Tuesday, March 1, 2011

School-generated $$ coverage

Today marked the conclusion of the Toronto Star's two-day coverage on school-generated funds. Monday's paper featured two articles (including a front-pager!) and Tuesday we got one article in the GT section. The online component (a little disorganized in the ParentCentral.ca layout) also featured downloadable PDF files with the school-by-school details for the Toronto, Toronto Catholic, Dufferin-Peel Catholic and Peel DSBs. That's less than the seven boards the Star said complied with freedom-of-information requests for this data, although I can't seem to find the other three online.
The school-by-school data is handily broken out into "school-based" and "school council" numbers, which helps my continual pet peeve. School boards are only obligated -- right now -- to report these school-based revenues as one figure, leading to the wide assumption all that money fundraising is destined for the classroom. Breaking out council-based funds from school-generated funds will help make the distinction, but to me it was only clear in downloading the PDFs, not in the articles themselves.
In Star fashion, the paper threw its education reporter, a Queen's Park reporter, a third reporter and a researcher on this two-day series. While I appreciated the coverage did on several occasions make the distinction between the kinds of money that flow through these schools, that was the only thing I felt this series did differently than most of the reporting on this in the past. For example, several of the top-dollar schools have International Baccalaureate programs that come with exam fees that students must pay. So is highlighting that meant to suggest those dollars are a reasonable part of the school total? Or is it meant to suggest education grants should cover these exam fees? I wasn't left with a decisive feeling either way (though my personal opinion is the status quo on these fees is perfectly acceptable).
We had a volley of coverage on school-generated funding in the fall (which may have prompted the FOI requests behind this Star coverage), but the Star is far from the first to tackle this question. Even the minister's references to guidelines and a solution from the Tuesday article wasn't prompted by the Star, but rather coverage from last school year.
The London Free Press' "Classroom Cash" series, completed by tag-team education reporters Kelly Pedro and Jennifer O'Brien, made the mold on this issue and was the first to do an in-depth interview with the minister and the first to report on the pending fundraising guidelines-- the draft of which was posted online in June 2010.
While the readership of the Star is higher than the Free Press and its impact rating definitely higher in Liberal Ontario government, I do hope the newspaper doesn't take all the credit for any changes heading our way on this issue.
Lastly, to the issue itself, regular readers here already know what my thoughts on school-generated revenues are. We can get outraged until we're purple in the face, but we can also just say no. Parents want to provide the best for their kids-- understandable! Who would want less? Is throwing money around the best way to do it? Hardly.

2 comments:

Anonymous said...

this is one of those predictable topics that can be depended on to run at this time each year.
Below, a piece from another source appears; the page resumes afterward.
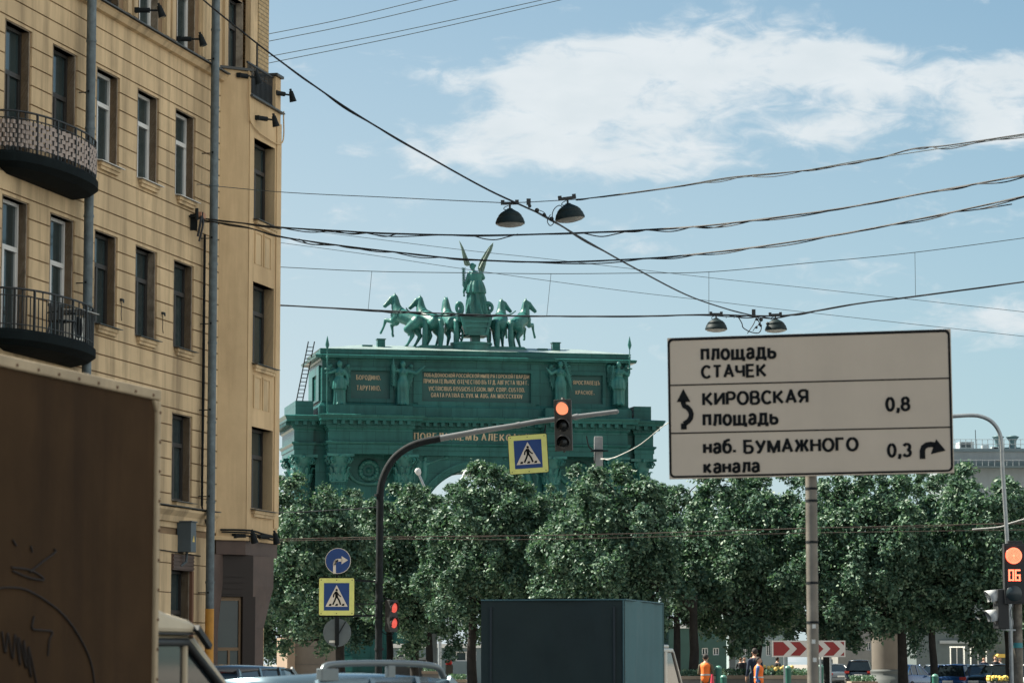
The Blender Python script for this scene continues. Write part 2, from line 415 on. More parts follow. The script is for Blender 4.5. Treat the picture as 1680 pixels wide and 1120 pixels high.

I agree with your take on it ER, yet I've never actually heard anyone who claims to be advocating for parents advise the parents to just stop fundraising. It's as much a personal choice as anything else.

When parents feel overwhelmed by too much fundraising they sure let you know about it!! It happened to us one year and for about a year we just cut back almost entirely and guess what?

Nothing traumatic happened. Learning and school continued.

As long as parents are willing to open their wallets no government is really going to fund the system as it needs to be funded. It actually lets them off the hook. I believe they know that too.

Education Reporter said...

Anon 2 March 11:56
Puzzled you indicate that when fundraising stopped the sky didn't fall and then later indicate the money raised funds the system as it needs to be funded.

If life goes on when there's little to know fundraising, then why would the system not be adequately funded without any additional fundraising?